Rep. Eli Crane, R-Oro Valley, who sponsored the bill, said it is the only federally recognized tribe in Arizona without its own reservation.
“We owe them an opportunity to live freely in the land they call their own, like the rest of us do,” Crane said at Wednesday’s hearing of a House Natural Resources subcommittee.
Crane, a freshman, said the bill was the first piece of legislation he introduced after being elected last year. He called it a commonsense solution that respects tribal governance and the will of the people, and said Congress should not stand in the way of self-governance.
The San Juan Southern Paiute Tribal Homelands Act of 2023 is co-sponsored by Rep. Paul Gosar, R-Bullhead City, Democratic Reps. Greg Stanton and Ruben Gallego, both of Phoenix, and Rep. Ryan Zinke, R-Mont. It has the support of both the Interior Department and the Navajo Nation.
“I’m a proud representative of over half the tribes in Arizona,” Crane said. “They’re great partners in preserving American history and culture and the San Juan Southern Paiute Tribe is no different. Other than the fact that they don’t have their own land yet.”
Even though they have long shared land with the Navajo Nation, the San Juan Southern Paiute Tribe only received federal recognition in 1989. That recognition, however, allowed it to intervene in a legal dispute between the Hopi and Navajo tribes over ownership of lands in northeast Arizona.

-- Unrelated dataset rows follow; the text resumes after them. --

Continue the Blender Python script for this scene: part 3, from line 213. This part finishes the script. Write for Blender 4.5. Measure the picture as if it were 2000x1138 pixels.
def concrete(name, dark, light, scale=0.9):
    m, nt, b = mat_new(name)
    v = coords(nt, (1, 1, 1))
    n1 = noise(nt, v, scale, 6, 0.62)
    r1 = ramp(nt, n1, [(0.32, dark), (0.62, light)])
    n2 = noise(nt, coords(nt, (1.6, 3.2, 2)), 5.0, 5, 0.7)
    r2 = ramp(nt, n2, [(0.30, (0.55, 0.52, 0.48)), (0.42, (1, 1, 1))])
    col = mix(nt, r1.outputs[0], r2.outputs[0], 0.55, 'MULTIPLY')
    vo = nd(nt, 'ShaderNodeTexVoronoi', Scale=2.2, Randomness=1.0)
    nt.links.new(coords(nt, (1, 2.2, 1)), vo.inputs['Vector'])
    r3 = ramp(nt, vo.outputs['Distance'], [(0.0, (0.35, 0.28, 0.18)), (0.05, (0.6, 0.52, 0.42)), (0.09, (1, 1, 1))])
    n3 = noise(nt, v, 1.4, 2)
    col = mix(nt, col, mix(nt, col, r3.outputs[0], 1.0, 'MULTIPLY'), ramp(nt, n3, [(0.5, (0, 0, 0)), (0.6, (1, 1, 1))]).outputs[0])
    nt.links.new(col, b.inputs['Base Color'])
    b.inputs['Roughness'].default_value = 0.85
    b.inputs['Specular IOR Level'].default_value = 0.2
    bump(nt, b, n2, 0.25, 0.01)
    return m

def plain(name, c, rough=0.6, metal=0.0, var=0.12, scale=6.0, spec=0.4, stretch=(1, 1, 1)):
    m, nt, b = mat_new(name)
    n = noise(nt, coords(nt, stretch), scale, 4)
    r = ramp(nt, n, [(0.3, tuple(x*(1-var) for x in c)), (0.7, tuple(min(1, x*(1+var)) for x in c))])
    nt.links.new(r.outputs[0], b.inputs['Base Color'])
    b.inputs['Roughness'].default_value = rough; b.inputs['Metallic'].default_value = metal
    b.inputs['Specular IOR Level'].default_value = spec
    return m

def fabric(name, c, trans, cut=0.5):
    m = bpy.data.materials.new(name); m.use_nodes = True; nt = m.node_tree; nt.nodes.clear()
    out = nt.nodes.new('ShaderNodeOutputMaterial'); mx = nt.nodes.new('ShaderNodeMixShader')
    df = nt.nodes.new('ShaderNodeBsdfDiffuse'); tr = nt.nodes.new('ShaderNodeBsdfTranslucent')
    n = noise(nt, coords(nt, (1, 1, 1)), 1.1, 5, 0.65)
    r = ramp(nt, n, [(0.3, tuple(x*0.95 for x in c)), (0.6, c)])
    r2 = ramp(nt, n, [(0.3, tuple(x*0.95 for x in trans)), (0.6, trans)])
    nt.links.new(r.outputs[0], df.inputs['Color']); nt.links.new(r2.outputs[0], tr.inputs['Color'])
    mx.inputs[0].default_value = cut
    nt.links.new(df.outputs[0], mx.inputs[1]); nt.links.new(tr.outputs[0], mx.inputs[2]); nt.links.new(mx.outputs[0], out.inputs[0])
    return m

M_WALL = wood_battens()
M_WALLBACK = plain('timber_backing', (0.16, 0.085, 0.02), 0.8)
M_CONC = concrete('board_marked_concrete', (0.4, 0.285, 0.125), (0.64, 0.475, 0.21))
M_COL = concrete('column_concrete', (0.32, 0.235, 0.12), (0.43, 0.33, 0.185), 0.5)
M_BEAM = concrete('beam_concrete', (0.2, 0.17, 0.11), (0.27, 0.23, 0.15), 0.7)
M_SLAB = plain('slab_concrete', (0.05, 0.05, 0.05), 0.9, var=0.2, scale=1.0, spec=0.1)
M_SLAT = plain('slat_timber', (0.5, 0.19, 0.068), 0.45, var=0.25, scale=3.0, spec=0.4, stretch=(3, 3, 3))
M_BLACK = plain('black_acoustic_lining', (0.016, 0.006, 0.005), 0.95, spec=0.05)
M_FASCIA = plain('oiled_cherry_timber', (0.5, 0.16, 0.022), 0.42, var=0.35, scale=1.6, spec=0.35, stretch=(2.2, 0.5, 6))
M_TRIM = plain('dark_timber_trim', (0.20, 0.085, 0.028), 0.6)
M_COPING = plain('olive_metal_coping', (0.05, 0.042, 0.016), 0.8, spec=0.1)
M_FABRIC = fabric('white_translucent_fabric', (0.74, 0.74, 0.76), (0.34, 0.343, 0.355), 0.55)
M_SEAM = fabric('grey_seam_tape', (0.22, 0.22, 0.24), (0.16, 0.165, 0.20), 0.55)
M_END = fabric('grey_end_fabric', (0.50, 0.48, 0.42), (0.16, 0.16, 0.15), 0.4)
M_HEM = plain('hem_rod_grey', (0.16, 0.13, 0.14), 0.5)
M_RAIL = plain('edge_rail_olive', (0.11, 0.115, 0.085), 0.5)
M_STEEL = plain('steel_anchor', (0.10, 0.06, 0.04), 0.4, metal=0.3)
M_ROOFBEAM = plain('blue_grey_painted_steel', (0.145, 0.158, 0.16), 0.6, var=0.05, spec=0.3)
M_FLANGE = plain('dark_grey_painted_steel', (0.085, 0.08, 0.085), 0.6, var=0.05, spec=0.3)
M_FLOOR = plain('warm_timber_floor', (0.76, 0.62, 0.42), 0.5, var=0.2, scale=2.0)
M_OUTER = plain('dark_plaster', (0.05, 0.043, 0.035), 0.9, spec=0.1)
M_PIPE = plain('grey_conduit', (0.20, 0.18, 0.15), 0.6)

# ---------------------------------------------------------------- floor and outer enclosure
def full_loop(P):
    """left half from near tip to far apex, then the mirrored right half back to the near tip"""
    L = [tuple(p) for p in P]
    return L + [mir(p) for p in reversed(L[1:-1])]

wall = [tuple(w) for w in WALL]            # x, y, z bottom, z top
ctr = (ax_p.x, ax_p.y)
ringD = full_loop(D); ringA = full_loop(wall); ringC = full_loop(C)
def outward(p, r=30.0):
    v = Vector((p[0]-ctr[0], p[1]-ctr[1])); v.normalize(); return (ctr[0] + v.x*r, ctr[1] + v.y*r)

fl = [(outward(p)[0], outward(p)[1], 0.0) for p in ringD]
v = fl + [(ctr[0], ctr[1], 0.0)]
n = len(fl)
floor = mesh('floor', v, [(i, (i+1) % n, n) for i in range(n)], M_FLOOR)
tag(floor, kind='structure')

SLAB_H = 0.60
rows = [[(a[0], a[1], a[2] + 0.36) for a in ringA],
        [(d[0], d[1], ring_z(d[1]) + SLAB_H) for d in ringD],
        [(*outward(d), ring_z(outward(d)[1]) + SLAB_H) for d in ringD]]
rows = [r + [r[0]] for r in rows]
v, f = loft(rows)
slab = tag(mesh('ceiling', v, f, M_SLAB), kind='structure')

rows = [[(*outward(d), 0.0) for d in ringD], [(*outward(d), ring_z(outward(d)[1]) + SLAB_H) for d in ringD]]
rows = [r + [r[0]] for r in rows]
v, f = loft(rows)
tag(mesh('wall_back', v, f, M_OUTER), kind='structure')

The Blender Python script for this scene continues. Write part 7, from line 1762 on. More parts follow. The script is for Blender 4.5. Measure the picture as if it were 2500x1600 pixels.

In 1992, a federal court determined that the San Juan Southern Paiute and the Navajo jointly held interest in 26,000 acres of land. After the Paiute appealed that ruling, the two tribes began negotiating a settlement that led in 2000 to a treaty agreement.
Lehi said his grandmother, Mabel Lehi, helped negotiate that treaty.
“I spoke with her before I came out here, and she’s very proud that it’s gone this far. And she wants to see this treaty ratified before she enters the next world,” Lehi said of his grandmother, who he said is one of the few elders left in the tribe.
The agreement calls for the Paiutes’ legal appeal to be dismissed once the treaty is ratified. Until then, the suit remains pending and the Paiute face the bureaucratic hurdles of being a government without having rights to its own land.
“Multiple doors get shut because we have no treaty land,” Lehi said. “And that’s the biggest challenge we have.”
Lehi said that then the tribe sought funding to get a bridge built over a wash, for example, the Arizona Department of Transportation would not approve funding for the project without the treaty. Without an exclusive reservation, Lehi said most tribal members lack access to adequate housing, running water and electricity.
“We are treated like strangers in our ancestral homeland, being denied access to essential services and utilities,” he said.
But Lehi said the need for a reservation is about more than bureaucratic and legal challenges.
“A tribe without land is a tribe without a future,” he said. “Land is what allows tribes to develop economic opportunities, generate revenue, and continue to pass down our way of life to our children and our children’s children.”